I think it is so much more difficult when they die young and suddenly as you have the shock of it too. I have unfortunately lost quite a few elderly dogs over the years (we always have had several dogs and I have been around for a good while!) and it is devastating but you do know for a while before that you are heading towards it, and also there is a certain amount of knowledge, that you comfort yourself with, that they couldn’t have carried on as they were, due to their old age or illness.
However, a few of months back we lost our perfectly healthy 5 year old boy. We have no idea why. He was fine, playing, running around, had his dinner, went to bed fine, we went down the next morning and he was dead. Other two dogs were just sat quietly next to him.
It was devastating. None of us could understand what had happened and why. We had a PM done as well, to try and get some answers but no reason was found there by the vet either.
It was shocking how hard it hit us all. Both DH and I are in our 60’s, so we have both been through losing dogs many times, but always due to age or illness. This loss floored both of us like none of them ever has before.
It took several weeks for the other two dogs to settle down too, they were very confused and very unsettled for a good while and took a lot of that out by being grumpy and snappy with each other (having been a very happy and settled three with the one we lost). They have settled into a new normal with each other now, but their relationship isn’t quite the same as it was before.
It’s a few months on now, but it still isn’t right. He is still missing in the house.
His lead is still hung in the hall on his named hook, I cannot bear to move it and neither DH or DC have suggested it either. It wasn’t there for long enough. He had a right to that hook and his lead being on it for at least 15 years - to only be there for 5 years is just wrong and in his case, I cannot move it away. He needs to stay with us for a good while longer I think. I suspect his lead and name will always stay there now and when we get a new dog, he will just have to share the hook name tag with him.

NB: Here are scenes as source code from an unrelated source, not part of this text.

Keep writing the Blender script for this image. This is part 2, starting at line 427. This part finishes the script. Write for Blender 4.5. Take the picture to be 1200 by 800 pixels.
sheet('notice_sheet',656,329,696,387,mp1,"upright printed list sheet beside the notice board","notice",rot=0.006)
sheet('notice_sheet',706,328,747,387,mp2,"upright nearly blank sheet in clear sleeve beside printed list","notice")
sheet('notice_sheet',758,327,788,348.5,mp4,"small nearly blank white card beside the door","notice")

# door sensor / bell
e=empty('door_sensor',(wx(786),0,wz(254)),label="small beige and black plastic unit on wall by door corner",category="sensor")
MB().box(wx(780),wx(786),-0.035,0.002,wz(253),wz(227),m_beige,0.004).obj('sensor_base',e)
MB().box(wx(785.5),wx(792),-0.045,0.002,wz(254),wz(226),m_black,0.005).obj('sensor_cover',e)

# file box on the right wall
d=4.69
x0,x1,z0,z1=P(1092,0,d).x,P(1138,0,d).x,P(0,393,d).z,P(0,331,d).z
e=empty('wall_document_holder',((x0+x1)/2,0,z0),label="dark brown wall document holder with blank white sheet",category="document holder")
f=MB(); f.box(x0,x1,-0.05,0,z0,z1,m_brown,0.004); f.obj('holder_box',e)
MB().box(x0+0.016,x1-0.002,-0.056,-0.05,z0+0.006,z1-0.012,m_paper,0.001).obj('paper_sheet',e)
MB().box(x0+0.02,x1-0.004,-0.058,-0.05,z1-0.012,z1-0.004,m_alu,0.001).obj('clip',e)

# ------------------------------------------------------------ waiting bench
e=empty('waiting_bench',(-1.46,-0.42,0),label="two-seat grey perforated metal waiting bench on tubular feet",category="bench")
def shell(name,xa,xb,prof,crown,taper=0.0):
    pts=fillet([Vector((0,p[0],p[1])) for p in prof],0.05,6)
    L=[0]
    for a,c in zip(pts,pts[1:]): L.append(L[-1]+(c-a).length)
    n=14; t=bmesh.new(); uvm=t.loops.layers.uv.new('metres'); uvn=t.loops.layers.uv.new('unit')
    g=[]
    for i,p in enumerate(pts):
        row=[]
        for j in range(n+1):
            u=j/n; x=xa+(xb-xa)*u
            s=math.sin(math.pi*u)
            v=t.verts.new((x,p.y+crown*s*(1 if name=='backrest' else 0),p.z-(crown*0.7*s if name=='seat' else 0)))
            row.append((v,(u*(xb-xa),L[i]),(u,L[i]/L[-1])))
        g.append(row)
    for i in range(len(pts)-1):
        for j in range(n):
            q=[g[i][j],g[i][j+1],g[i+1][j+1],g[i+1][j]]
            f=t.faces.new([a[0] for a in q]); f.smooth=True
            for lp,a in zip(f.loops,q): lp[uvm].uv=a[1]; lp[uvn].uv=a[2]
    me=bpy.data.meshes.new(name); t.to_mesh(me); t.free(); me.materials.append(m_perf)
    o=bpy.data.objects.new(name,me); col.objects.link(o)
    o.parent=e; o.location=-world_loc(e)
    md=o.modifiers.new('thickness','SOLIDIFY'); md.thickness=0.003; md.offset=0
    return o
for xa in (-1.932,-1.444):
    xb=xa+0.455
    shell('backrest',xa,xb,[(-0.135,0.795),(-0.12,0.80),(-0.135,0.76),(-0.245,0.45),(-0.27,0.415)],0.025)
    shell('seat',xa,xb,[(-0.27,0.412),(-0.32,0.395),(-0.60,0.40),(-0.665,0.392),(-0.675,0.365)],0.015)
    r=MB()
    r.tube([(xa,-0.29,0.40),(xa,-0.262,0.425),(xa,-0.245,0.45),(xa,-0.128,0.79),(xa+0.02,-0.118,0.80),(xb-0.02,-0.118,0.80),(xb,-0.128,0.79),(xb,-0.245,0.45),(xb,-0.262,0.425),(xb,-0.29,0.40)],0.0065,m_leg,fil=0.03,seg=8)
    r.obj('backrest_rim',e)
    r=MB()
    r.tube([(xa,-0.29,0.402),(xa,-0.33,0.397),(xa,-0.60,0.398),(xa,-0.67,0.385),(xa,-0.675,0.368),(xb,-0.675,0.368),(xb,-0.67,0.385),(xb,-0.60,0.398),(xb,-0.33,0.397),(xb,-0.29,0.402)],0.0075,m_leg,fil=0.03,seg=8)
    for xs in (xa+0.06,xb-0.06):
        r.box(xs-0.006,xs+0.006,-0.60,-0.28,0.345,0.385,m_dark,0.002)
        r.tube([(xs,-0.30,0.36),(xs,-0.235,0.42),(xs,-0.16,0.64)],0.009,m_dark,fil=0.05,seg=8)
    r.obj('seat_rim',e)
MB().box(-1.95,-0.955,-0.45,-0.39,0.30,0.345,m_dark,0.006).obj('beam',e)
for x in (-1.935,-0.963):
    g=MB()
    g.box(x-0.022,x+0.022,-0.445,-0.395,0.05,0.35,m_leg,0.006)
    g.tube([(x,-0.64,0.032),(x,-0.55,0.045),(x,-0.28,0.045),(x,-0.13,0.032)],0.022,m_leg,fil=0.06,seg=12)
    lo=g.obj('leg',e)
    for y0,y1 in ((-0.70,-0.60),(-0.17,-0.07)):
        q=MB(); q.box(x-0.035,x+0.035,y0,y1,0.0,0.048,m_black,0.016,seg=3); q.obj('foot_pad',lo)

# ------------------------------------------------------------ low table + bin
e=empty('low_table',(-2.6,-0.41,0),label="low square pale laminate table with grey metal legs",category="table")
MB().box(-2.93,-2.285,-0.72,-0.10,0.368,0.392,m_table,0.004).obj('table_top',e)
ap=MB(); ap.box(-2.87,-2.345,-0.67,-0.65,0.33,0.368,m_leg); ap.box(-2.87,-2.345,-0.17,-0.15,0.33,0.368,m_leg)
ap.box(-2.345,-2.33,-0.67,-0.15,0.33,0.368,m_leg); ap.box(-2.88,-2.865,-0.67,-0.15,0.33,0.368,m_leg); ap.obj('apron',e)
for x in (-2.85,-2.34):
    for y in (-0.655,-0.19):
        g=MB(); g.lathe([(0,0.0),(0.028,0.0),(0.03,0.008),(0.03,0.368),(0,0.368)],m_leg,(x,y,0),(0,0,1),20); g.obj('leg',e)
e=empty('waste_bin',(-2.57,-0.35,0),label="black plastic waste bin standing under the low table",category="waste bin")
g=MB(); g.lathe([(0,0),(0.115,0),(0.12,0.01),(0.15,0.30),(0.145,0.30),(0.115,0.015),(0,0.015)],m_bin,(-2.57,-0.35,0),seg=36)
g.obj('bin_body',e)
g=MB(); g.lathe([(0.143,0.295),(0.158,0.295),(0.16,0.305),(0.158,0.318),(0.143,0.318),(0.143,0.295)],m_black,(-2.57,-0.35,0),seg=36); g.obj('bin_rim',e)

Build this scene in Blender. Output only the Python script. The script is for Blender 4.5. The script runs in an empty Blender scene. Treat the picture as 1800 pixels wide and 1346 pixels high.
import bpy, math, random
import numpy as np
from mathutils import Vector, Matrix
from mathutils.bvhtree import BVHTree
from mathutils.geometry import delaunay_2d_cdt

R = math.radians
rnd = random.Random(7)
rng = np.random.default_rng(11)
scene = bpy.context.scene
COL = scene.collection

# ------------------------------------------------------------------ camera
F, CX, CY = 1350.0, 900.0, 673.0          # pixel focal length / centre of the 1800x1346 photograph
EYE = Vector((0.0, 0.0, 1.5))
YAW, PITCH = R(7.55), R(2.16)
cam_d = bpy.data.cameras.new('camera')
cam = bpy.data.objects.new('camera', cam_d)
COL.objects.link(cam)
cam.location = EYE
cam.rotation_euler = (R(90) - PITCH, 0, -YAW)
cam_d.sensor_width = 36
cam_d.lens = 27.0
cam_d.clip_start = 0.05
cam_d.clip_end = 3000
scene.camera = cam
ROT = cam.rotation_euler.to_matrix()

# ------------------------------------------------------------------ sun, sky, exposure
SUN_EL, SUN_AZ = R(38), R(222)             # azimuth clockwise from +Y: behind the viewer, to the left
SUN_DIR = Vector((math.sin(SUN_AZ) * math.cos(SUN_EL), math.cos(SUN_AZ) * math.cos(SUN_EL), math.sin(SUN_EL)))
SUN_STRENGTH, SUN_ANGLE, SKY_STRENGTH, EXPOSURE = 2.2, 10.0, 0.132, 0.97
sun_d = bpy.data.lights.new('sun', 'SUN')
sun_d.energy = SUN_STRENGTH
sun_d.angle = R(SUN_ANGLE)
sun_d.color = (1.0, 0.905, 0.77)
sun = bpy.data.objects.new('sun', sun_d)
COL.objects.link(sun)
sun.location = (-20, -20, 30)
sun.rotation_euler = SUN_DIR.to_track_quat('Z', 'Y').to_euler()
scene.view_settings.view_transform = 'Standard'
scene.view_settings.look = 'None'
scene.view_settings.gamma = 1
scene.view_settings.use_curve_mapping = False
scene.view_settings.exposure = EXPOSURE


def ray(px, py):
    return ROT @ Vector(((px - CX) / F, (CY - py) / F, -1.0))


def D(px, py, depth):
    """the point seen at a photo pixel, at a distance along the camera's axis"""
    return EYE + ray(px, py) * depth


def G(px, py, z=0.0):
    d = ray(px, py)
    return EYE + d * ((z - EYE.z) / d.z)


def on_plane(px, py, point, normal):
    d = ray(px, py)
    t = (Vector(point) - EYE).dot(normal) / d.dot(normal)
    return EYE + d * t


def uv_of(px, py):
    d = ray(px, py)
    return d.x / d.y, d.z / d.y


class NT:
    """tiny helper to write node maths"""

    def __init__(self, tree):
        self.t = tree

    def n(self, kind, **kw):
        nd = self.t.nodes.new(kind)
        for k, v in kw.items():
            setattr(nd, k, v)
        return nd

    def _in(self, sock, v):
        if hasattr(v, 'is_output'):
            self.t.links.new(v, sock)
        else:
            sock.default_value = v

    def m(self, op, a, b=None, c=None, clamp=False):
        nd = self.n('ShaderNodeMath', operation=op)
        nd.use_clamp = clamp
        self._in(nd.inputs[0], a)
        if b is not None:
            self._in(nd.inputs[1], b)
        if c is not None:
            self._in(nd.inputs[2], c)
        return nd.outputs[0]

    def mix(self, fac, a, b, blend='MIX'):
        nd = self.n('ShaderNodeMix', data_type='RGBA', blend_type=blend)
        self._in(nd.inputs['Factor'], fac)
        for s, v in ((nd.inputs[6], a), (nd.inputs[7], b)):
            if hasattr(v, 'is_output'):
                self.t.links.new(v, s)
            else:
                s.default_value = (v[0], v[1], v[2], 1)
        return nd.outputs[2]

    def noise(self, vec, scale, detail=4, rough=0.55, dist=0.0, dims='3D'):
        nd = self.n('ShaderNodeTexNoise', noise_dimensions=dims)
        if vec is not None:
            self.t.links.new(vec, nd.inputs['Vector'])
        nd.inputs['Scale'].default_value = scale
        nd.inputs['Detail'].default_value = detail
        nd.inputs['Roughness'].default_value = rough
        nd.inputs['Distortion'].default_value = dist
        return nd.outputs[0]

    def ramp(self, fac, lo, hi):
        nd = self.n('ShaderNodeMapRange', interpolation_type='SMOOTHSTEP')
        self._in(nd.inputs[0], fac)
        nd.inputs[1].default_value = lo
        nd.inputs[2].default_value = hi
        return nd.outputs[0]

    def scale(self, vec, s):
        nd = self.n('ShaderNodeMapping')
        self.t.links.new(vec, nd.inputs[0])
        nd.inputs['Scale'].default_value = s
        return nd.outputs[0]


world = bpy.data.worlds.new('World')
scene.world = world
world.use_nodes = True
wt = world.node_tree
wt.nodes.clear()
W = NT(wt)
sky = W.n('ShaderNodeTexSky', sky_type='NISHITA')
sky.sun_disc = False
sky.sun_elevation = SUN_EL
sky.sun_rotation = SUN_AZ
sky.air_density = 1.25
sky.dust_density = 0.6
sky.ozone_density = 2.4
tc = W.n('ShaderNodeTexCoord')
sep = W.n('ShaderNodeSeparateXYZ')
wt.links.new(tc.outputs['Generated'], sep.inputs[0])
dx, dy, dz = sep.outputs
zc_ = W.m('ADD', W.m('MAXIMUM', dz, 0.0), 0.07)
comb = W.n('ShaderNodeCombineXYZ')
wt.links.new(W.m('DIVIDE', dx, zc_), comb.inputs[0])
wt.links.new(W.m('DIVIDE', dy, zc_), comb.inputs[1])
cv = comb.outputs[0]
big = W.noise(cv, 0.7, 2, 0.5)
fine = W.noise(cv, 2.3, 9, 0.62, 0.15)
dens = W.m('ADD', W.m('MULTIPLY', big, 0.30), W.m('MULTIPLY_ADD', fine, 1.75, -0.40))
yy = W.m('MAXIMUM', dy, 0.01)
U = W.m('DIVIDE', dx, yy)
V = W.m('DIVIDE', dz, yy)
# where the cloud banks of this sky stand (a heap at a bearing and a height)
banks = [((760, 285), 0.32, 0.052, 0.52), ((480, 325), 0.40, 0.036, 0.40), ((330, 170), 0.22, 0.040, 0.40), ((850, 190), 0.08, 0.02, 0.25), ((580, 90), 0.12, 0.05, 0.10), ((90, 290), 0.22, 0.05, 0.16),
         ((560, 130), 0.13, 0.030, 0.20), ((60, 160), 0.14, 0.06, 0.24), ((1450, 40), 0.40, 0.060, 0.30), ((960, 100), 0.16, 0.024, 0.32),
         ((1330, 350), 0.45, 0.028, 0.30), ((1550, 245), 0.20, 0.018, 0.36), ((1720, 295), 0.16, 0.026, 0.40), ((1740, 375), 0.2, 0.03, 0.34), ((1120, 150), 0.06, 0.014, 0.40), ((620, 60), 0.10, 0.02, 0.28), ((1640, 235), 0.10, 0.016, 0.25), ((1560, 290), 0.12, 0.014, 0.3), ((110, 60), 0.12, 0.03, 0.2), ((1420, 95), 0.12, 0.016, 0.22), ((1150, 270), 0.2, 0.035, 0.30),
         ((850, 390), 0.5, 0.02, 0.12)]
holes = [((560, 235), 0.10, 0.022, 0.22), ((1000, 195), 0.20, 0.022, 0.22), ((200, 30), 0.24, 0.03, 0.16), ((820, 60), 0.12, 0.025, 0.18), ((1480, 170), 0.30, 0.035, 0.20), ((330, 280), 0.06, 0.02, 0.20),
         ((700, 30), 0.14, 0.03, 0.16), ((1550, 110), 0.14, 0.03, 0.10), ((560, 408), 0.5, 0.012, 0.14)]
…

We are usually very practical and leads, collars etc do get passed down to our new dogs and we continue using them as a kind of nod to the older dog, as in the young puppy goes out to play on the old dogs lead - so he kind of takes the old dogs spirit with him. I know that sounds daft but it is how we have always worked and it makes me happy to think they are all out in the field with us, we just can’t see some of them. However, in this case, he didn’t have his 15 years use of that hook and that lead, so I don’t know if I can follow our tradition this time.
We haven’t got a new dog yet, which we would normally have done by now. We will in time, but our other two dogs needed time to settle down and we are not ready yet.
Sorry, my point of all that rather lengthy post was that losing a dog so young and so suddenly is not the same as losing an elderly dog. We have found it a lot harder.
Yes, it does get better, or at least you get used to it. I have finally stopped calling his name with the others at the back door when I do my last wee of the evening routine, and I have stopped automatically doing his food bowl each meal time. However, I do still mistake one of the others for him, when I see them out of the corner of my eye (they were all the the same breed and colour and were all related to each other, so had similar mannerisms too) and then my brain kicks in to remind me that it isn’t him and the shock hits me again.
So be kind to yourself. I really do understand that feeling in your chest that just isn’t going away at the minute and that pain when you keep remembering why that feeling is in your chest all the time. It does ease, I promise.
Wait it out. It will settle bit by bit. You will be ready for a new boy in time, don’t let the home and the love you had for your lost dog be wasted now, someone else deserves it. They will be different but just as fabulous and gorgeous in their own way, as your lost boy was, and you will love them just as much, but that love for them will be in addition to the love that you had for him, as that will never go away.